Извратив, как мы видели, догмат Вознесения, Определение переходит далее к извращению догмата Второго Пришествия, который выражен в Символе веры следующими словами: «и паки грядущего со славою судити живым и мертвым, Его же царствию не будет конца». Здесь говорится о новом возвращении Христа в мир и Его воцарении в мире. Эта мысль поясняется в новозаветных пророчествах как преображение этого мира, явление «нового неба и новой земли», сошествие с неба Небесного Иерусалима, в котором Господь будет жить вместе со Своим Человечеством. «И увидел я новое небо и новую землю, ибо прежнее небо и прежняя земля миновали, и моря уже нет.

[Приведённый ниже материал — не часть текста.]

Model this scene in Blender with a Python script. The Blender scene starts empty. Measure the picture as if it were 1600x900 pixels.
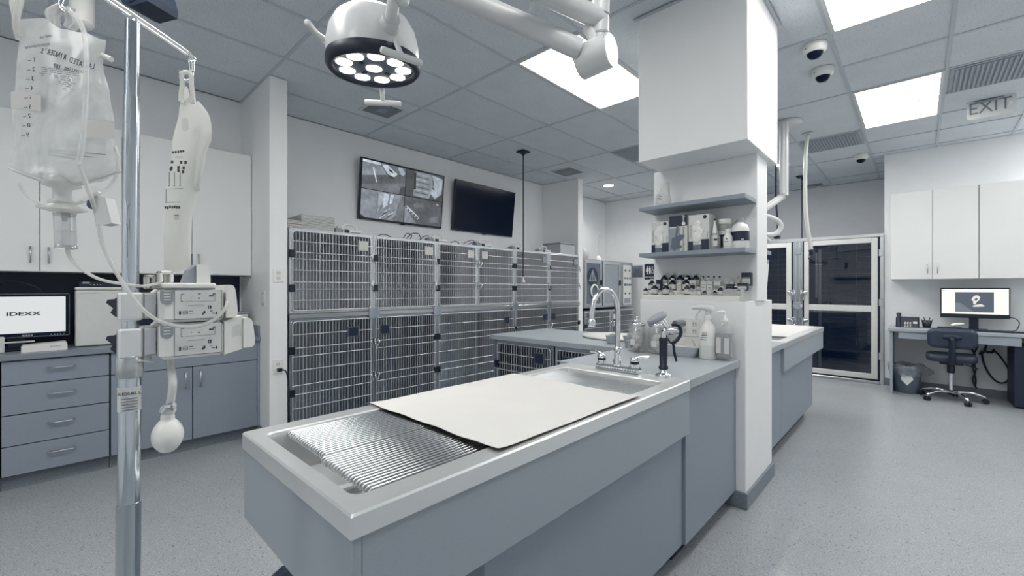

И я, Иоанн, увидел святой город Иерусалим, новый, сходящий от Бога с неба, приготовленный как невеста, украшенная для мужа своего. И услышал я громкий голос с неба, говорящий: Се скиния Бога с человеками, и Он будет обитать с ними; они будут Его народом... И вознес меня в духе на великую и святую гору и показал мне великий город, святой Иерусалим, который нисходил с неба от Бога... Храма же я не видел в нем, ибо Господь Бог Вседержитель – храм его и Агнец... И ничего уже не будет проклятого, но престол Бога и Агнца будет в нем, и рабы Его будут служить Ему» (Откр.21:1–3,10, 22; Откр.22:3).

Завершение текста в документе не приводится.